Can I just say char1 + char2?
Or would I have to write a for loop to get individual elements and add them like this:
addchar[0] = char1[0];
addchar[1] = char1[1];
etc
etc
addchar[n] = char2[0];
addchar[n+1] = char2[1];
etc
etc
To clarify, if
char1 = "happy"
char2 = "birthday"
I want addchar to = happybirthday
For a C-only solution use strncat:
char destination[80] = "";
char string1[] = "Hello";
char string2[] = " World!";
/* Copy string1 to destination */
strncat(destination, string1, sizeof(destination));
/* Append string2 to destination */
strncat(destination, string2, sizeof(destination) - sizeof(string1));
Note that the strn* family of string functions are safer than the ones without n, because they avoid the possibility of buffer overruns.
For a C++ solution, simply use std::string and operator+ or operator+=:
std::string destination("Hello ");
destination += "World";
destination += '!';
If you consider two trivial loops to be "manual", then yes, without using the standard library this is the only way.
char *append(const char *a, const char *b) {
int i = 0;
size_t na = strlen(a);
size_t nb = strlen(b);
char *r = (char*)calloc(na + nb + 1, 1);
for (i = 0; i < na; i++) {
r[i] = a[i];
}
for (i = 0; i < nb; i++) {
r[na + i] = b[i];
}
return r;
}
Remember to call free.
If you're using c++ just use an std::string.

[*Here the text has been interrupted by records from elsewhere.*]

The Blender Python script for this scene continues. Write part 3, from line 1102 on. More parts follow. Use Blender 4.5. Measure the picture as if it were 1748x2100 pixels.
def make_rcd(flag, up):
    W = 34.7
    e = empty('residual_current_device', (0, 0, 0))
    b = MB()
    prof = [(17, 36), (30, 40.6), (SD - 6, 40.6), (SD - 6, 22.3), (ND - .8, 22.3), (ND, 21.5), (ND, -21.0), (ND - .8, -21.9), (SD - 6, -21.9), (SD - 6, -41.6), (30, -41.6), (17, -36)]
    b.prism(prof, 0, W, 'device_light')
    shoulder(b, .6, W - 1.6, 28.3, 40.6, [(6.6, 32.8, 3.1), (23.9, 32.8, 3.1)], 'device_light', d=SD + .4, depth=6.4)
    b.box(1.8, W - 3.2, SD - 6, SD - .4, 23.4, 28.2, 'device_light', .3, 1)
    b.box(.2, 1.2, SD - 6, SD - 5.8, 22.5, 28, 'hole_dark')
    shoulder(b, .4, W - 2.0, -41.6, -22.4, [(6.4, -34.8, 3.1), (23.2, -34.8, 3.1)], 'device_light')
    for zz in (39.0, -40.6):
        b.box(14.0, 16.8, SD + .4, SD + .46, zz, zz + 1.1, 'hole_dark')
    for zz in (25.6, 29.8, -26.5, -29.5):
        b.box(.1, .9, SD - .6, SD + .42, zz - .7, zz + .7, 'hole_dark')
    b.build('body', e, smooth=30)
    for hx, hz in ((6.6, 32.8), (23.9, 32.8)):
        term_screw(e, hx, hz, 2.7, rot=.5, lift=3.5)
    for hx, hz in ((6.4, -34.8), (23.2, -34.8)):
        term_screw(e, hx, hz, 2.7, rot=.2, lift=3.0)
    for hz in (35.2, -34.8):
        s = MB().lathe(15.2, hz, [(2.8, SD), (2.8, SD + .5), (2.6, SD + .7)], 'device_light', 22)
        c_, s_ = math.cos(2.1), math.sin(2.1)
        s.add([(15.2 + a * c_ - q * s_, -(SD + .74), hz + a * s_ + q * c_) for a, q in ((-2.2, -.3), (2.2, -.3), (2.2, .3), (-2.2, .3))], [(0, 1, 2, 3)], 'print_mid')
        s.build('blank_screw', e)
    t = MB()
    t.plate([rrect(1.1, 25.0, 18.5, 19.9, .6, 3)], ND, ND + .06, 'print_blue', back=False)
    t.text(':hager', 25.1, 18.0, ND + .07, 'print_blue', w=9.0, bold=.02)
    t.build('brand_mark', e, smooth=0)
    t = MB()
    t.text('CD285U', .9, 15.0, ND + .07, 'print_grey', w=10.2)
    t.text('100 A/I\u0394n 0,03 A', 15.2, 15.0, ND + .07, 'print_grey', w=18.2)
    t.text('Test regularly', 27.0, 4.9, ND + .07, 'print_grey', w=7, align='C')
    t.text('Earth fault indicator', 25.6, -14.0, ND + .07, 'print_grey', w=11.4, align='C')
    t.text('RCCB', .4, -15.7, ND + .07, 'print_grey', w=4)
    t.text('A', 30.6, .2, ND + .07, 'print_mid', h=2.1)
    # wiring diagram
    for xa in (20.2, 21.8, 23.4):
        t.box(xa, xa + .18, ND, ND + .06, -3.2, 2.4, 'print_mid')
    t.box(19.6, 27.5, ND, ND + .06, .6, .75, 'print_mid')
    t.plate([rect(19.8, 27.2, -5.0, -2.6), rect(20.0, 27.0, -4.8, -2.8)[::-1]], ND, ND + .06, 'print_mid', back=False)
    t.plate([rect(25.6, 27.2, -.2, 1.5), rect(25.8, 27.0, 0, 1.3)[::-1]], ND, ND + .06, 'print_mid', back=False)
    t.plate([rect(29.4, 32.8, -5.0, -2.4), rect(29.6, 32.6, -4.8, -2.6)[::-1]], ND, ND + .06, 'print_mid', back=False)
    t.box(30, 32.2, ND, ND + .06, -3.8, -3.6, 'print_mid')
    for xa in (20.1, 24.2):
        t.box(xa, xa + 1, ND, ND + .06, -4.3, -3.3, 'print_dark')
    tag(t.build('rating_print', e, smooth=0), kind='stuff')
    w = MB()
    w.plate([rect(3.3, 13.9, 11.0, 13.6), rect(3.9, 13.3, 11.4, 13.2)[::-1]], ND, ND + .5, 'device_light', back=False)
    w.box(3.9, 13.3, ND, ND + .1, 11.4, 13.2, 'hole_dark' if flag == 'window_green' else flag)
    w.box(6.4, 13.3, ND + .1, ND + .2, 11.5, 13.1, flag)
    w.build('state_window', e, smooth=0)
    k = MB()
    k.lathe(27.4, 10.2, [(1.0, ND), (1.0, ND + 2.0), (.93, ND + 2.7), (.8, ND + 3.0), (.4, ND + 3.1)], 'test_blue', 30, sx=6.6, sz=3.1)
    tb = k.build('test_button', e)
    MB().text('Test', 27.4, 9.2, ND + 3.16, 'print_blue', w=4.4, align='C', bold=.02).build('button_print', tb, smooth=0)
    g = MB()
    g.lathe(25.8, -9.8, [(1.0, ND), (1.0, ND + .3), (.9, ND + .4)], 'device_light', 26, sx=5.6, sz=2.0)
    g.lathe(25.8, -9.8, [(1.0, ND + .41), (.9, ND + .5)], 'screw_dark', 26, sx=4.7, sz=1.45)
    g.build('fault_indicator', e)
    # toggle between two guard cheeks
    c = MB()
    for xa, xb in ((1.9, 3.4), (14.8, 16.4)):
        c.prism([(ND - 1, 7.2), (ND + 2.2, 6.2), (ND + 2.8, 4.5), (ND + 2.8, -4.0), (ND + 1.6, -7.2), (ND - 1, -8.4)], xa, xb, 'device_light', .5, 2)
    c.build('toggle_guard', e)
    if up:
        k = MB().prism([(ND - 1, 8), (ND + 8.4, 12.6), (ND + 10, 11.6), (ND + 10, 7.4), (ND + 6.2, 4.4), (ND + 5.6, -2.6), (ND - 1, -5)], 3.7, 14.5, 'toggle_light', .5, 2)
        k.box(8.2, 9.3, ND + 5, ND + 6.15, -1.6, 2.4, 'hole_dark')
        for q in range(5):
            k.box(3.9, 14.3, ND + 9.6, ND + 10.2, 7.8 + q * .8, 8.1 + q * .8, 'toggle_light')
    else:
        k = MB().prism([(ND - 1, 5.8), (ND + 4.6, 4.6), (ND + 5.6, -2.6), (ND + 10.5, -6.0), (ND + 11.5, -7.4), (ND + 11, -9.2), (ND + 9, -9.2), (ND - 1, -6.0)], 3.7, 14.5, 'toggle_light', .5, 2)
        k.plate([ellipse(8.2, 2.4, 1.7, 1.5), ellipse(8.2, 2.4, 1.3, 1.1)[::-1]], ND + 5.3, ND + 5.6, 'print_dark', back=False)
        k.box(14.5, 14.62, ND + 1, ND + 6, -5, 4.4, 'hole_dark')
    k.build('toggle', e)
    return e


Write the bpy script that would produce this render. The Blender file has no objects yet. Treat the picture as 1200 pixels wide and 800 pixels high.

With std::strings, the + operator is supported, so you can do string1+string2.
Without using library functions, here is the procedure:
1. Point to the first character in string1.
2. While the current character at the pointer is not null, increment the pointer.
3. Create a "source" pointer pointing to string2.
4. While the character at the "source" location is not null:
4.1. Copy the character from the "source" location to the location pointed to by the String1 pointer.
4.2. Increment both pointers.
Unless this is homework, use C++ std::string for your text.
If you must use C style strings, use the library functions.
Library functions are optimized and validated, reducing your development time.
Alright, you want something like this:
char1 + char2
First, let's see the insane solution:
C:
char* StringAdd(char* a_Left, char* a_Right)
{
unsigned int length_left = strlen(a_Left);
unsigned int length_right = strlen(a_Right);
unsigned int length = length_left + length_right;
char* result = (char*)malloc(length);
// clear the string
memset(result, 0, length);
// copy the left part to the final string
memcpy(result, a_Left, length_left);
// append the right part the to the final string
memcpy(&result[length_left], a_Right, length_right);
// make sure the string actually ends
result[length] = 0;
return result;
}
C++:
char* StringAdd(char* a_Left, char* a_Right)
{
unsigned int length_left = strlen(a_Left);
unsigned int length_right = strlen(a_Right);
unsigned int length = length_left + length_right;
char* result = new char[length];
// clear the string
memset(result, 0, length);
// copy the left part to the final string
memcpy(result, a_Left, length_left);
// append the right part the to the final string
memcpy(&result[length_left], a_Right, length_right);
// make sure the string actually ends
result[length] = 0;
return result;
}
Now, let's see the sane solution:
char* StringAdd(char* a_Left, char* a_Right)
{
unsigned int length = strlen(a_Left) + strlen(a_Right);
char* result = new char[length];
strcpy(result, a_Left);
strcat(result, a_Right);
return result;
}
So, was this homework? I don't really care.
If it was, ask yourself: what did you learn?